The spread of Swing correlates well with the movements of the Savoy bands. The bands traveled, people traveled, Southerners influenced Northerners, Easterners influenced Westerners and bands toured other continents including Europe up until World War 2.
During the thirty years it was open*, about 250 big bands are said to have performed on the Savoy stages. There were actually two bandstands so that there was live music all night without a break, and it often hosted ‘Battle of the Bands’**. The ‘house’ bands included Chick Webb’s orchestra (with the singer Ella Fitzgerald, and the saxophonist Louis Jordan) and the Savoy Sultans. Other bands that played there include those of Duke Ellington, Count Basie, Jimmie Lunceford, Benny Goodman, Artie Shaw, Cab Calloway to name just a few.
Frankie Manning, voting with his feet, counts many of the Savoy bands among his favourites to this day. He celebrated his 85th Birthday party in 1999 to the strains of the Count Basie band (minus the Count) and George Gee and His Make Believe Ballroom Orchestra (including various Basie, Lionel Hampton & Duke Ellington original musos). Frankie’s personal collection of favourite toones includes Glenn Miller’s In the Mood, as well as other Swing classics.

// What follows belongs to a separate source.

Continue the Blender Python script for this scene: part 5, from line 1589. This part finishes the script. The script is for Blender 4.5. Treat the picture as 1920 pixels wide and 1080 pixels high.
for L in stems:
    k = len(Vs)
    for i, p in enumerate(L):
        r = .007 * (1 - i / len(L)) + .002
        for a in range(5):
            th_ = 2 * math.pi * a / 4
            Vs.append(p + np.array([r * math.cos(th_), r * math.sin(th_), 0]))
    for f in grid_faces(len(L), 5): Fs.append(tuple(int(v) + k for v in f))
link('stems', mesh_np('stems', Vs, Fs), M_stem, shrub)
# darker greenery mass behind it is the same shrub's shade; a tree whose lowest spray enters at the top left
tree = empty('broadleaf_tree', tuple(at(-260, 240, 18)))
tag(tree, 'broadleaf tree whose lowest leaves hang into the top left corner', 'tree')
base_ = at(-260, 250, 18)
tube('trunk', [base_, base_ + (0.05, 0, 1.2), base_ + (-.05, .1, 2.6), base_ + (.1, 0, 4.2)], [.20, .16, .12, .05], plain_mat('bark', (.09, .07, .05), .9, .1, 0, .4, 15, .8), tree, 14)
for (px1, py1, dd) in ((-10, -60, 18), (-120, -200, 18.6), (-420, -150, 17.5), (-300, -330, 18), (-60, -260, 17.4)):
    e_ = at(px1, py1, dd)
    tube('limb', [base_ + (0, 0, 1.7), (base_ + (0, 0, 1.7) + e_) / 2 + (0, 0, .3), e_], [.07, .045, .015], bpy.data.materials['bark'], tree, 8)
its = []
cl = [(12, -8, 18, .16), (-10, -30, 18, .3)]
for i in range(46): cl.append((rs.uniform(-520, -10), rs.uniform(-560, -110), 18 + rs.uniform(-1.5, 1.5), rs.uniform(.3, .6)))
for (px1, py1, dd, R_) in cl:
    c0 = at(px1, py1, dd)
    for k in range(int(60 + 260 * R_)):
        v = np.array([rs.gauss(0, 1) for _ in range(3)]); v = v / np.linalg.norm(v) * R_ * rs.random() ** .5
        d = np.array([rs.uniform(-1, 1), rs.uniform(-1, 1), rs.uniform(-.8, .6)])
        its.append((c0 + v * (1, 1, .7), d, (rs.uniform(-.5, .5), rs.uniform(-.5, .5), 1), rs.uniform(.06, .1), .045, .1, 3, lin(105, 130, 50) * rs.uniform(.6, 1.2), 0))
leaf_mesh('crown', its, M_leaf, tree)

The list is heavy on the signature tunes of Basie, Ellington, Lunceford and Goodman with the odd Eskine Hawkins and Lionel Hampton number.
The Savoy may have lost its clientele to Rock ‘n’ Roll in the mid-fifties and given up its powder blue walls and twin bandstands in 1959, but swing music lives on. To re-live the magic we have a stack of resources at our fingertips – the recordings, the photographs, the stories and the dances.